A shock wave rattled South Africa’s political landscape on Nov. 10, when the Directorate for Primary Crime Investigation, a unit known as the Hawks, issued an arrest warrant for Ace Magashule on 21 charges of corruption, theft, fraud and money laundering. Magashule is currently the secretary general of the ruling African National Congress party and a longtime ally of former President Jacob Zuma, who is himself awaiting trial for graft.
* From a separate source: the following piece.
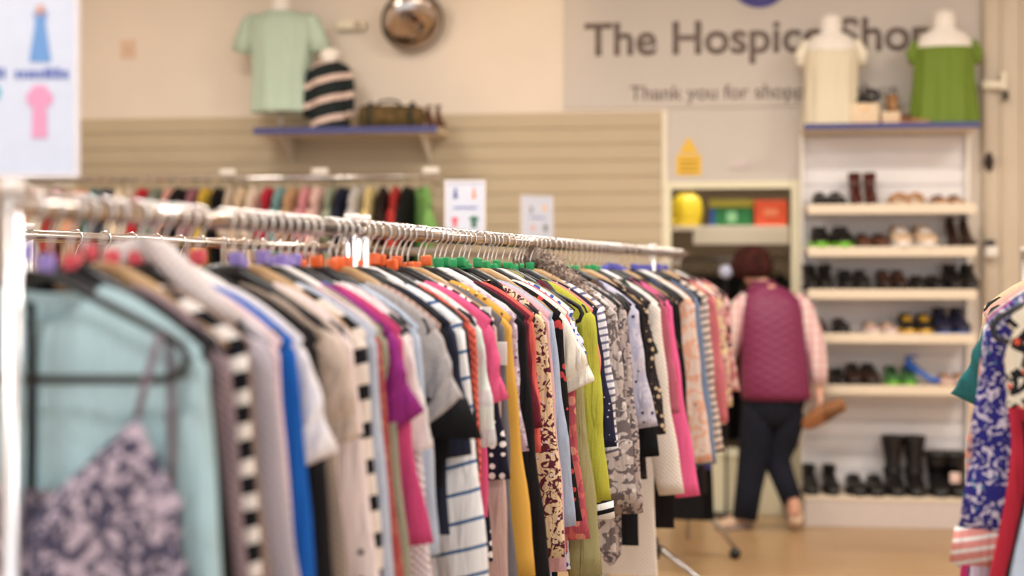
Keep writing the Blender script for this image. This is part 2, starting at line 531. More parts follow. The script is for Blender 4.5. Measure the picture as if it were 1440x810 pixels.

The charges against Magashule have to do with the awarding of a contract worth 255 million rand ($16.5 million) for work that was ultimately never done, as part of a campaign to remove asbestos from public housing when Magashule was premier of Free State province between 2009 and 2018. He has not yet been asked to plead in the case, but he has previously denied any wrongdoing. The case highlights how endemic corruption has become within the ANC and the South African state at all levels, but also some more positive developments since Cyril Ramaphosa replaced Zuma as leader of the ANC and as president of South Africa.
Nothing has more rapidly accelerated South Africa’s descent from the moral high ground it occupied during the era of Nelson Mandela than the scourge of corruption. Graft has damaged the economy, rendered many state-owned enterprises dysfunctional and facilitated naked self-enrichment by ANC cadres, even as levels of poverty and inequality among the broader population remain severe.